* START Supplied data *
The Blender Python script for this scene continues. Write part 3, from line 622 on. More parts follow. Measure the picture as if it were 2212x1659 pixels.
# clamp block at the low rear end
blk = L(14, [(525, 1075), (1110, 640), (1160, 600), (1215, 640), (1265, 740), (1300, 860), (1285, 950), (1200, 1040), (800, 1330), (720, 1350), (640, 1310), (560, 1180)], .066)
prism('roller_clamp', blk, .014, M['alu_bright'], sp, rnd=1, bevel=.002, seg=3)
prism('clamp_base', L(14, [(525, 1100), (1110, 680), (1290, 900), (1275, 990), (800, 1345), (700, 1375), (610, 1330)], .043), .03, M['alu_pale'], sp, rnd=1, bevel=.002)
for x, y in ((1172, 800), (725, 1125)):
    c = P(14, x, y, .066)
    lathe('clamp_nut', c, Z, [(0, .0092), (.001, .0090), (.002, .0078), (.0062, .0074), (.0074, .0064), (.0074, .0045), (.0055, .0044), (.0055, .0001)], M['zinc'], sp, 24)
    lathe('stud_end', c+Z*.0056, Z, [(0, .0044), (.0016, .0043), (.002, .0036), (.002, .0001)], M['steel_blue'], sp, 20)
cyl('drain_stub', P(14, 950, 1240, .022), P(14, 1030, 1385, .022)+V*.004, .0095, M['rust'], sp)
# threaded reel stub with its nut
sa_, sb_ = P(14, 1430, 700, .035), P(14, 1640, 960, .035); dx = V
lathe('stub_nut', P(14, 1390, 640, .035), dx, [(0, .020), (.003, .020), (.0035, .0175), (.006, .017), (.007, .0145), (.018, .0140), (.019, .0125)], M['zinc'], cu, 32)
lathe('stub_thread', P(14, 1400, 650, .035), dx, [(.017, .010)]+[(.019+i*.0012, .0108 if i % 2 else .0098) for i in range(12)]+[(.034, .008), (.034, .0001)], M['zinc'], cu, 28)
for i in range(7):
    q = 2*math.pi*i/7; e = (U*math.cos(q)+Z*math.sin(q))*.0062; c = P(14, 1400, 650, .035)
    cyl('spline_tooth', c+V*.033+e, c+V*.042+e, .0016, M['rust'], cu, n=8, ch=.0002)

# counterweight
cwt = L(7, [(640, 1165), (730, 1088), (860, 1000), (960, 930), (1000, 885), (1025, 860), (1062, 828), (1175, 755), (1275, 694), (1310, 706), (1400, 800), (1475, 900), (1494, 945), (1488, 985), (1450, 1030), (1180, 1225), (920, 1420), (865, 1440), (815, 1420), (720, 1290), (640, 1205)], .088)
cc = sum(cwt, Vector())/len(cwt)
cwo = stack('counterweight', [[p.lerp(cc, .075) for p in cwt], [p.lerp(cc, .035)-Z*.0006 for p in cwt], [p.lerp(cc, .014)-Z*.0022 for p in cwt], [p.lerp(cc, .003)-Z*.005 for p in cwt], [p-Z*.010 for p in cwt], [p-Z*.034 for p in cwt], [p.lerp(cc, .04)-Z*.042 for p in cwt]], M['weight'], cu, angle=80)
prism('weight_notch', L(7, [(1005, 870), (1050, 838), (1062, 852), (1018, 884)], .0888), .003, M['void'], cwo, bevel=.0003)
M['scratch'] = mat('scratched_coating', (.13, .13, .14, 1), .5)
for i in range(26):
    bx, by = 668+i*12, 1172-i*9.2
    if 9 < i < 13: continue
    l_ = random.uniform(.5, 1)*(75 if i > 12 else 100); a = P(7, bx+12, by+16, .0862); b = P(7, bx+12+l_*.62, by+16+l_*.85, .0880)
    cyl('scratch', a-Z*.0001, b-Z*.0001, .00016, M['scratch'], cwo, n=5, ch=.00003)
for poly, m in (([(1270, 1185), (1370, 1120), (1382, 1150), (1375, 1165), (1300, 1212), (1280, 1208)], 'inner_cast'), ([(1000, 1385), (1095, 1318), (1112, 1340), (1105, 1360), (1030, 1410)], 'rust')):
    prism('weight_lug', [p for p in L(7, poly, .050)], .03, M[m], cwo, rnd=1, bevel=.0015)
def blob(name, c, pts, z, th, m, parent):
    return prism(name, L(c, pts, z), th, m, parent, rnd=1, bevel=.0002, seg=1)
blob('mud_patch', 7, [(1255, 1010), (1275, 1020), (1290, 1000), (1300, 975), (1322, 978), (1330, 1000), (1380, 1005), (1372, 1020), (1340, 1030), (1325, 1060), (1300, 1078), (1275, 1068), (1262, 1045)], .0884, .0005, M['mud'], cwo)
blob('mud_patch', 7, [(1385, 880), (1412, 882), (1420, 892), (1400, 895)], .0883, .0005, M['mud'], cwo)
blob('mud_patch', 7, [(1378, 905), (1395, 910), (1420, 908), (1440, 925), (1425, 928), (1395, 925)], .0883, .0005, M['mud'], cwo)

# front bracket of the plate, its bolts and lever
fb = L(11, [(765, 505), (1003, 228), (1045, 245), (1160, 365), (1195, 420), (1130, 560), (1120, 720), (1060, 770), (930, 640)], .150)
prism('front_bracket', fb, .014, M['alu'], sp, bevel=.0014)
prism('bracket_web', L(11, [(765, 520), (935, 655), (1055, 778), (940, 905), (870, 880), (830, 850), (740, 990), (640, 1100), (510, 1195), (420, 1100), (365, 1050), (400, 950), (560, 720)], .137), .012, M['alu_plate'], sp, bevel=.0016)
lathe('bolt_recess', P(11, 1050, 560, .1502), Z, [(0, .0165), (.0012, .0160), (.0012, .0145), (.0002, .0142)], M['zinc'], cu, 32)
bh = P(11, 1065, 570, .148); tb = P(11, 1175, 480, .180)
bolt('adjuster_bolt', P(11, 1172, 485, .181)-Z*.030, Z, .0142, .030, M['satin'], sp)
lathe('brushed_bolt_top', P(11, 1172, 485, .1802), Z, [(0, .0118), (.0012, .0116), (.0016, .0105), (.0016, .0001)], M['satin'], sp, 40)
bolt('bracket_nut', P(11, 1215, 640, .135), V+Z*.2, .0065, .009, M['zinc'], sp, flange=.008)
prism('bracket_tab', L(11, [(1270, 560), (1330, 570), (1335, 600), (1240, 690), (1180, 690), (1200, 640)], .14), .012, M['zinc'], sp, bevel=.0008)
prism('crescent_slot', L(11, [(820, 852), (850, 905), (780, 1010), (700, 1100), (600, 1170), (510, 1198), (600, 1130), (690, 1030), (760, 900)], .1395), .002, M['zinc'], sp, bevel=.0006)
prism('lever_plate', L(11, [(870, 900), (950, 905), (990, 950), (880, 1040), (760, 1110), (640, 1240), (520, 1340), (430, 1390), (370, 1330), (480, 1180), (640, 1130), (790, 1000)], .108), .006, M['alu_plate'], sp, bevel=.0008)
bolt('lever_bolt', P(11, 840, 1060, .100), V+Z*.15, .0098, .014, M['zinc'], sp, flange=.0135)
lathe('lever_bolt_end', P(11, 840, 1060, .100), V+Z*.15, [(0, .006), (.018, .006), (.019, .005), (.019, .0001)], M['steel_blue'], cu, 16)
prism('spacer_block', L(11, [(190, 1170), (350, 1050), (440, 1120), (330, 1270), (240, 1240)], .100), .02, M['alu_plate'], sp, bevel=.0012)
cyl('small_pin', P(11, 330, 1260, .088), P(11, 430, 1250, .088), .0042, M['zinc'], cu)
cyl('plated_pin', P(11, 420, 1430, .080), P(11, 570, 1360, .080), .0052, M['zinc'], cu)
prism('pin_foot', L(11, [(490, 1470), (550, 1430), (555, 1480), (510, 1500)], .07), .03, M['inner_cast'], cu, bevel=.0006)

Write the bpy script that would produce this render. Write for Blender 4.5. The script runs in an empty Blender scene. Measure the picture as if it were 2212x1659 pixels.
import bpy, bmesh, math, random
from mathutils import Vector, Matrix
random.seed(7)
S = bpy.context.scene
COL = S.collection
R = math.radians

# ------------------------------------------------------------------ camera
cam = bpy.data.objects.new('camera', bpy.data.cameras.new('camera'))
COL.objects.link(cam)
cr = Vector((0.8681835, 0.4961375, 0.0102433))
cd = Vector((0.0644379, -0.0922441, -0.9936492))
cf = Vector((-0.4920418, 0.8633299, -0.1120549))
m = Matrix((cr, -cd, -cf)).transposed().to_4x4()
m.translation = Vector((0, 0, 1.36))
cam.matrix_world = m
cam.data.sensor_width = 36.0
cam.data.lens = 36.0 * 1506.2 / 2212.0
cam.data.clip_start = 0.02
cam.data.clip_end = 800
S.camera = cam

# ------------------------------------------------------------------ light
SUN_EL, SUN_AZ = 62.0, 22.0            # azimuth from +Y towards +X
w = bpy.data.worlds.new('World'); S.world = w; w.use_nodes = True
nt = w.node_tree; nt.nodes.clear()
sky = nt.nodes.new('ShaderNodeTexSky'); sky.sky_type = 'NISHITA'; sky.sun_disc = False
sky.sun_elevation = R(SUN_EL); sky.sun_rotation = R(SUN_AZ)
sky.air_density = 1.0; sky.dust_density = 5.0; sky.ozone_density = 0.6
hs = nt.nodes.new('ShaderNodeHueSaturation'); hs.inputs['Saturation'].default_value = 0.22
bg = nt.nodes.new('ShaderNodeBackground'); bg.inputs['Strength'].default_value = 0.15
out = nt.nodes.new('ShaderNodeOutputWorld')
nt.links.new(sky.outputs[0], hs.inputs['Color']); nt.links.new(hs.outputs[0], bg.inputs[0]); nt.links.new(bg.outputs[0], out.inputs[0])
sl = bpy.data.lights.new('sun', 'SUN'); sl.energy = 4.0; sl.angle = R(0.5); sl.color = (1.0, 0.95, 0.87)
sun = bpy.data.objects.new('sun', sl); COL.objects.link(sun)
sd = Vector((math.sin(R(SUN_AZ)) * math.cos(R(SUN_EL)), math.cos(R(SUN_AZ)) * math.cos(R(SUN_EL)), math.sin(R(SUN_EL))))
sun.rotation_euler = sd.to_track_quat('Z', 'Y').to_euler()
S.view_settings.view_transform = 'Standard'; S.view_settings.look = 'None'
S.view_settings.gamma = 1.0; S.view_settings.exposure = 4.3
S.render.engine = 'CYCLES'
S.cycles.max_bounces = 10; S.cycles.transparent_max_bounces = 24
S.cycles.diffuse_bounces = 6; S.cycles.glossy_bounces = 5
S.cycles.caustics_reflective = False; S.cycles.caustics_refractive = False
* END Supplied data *
Problem statement => Repeat exactly the lines from the one that contains "Write the bpy" through the one that contains "S.camera = cam", and only those.

Answer below =>
Write the bpy script that would produce this render. Write for Blender 4.5. The script runs in an empty Blender scene. Measure the picture as if it were 2212x1659 pixels.
import bpy, bmesh, math, random
from mathutils import Vector, Matrix
random.seed(7)
S = bpy.context.scene
COL = S.collection
R = math.radians

# ------------------------------------------------------------------ camera
cam = bpy.data.objects.new('camera', bpy.data.cameras.new('camera'))
COL.objects.link(cam)
cr = Vector((0.8681835, 0.4961375, 0.0102433))
cd = Vector((0.0644379, -0.0922441, -0.9936492))
cf = Vector((-0.4920418, 0.8633299, -0.1120549))
m = Matrix((cr, -cd, -cf)).transposed().to_4x4()
m.translation = Vector((0, 0, 1.36))
cam.matrix_world = m
cam.data.sensor_width = 36.0
cam.data.lens = 36.0 * 1506.2 / 2212.0
cam.data.clip_start = 0.02
cam.data.clip_end = 800
S.camera = cam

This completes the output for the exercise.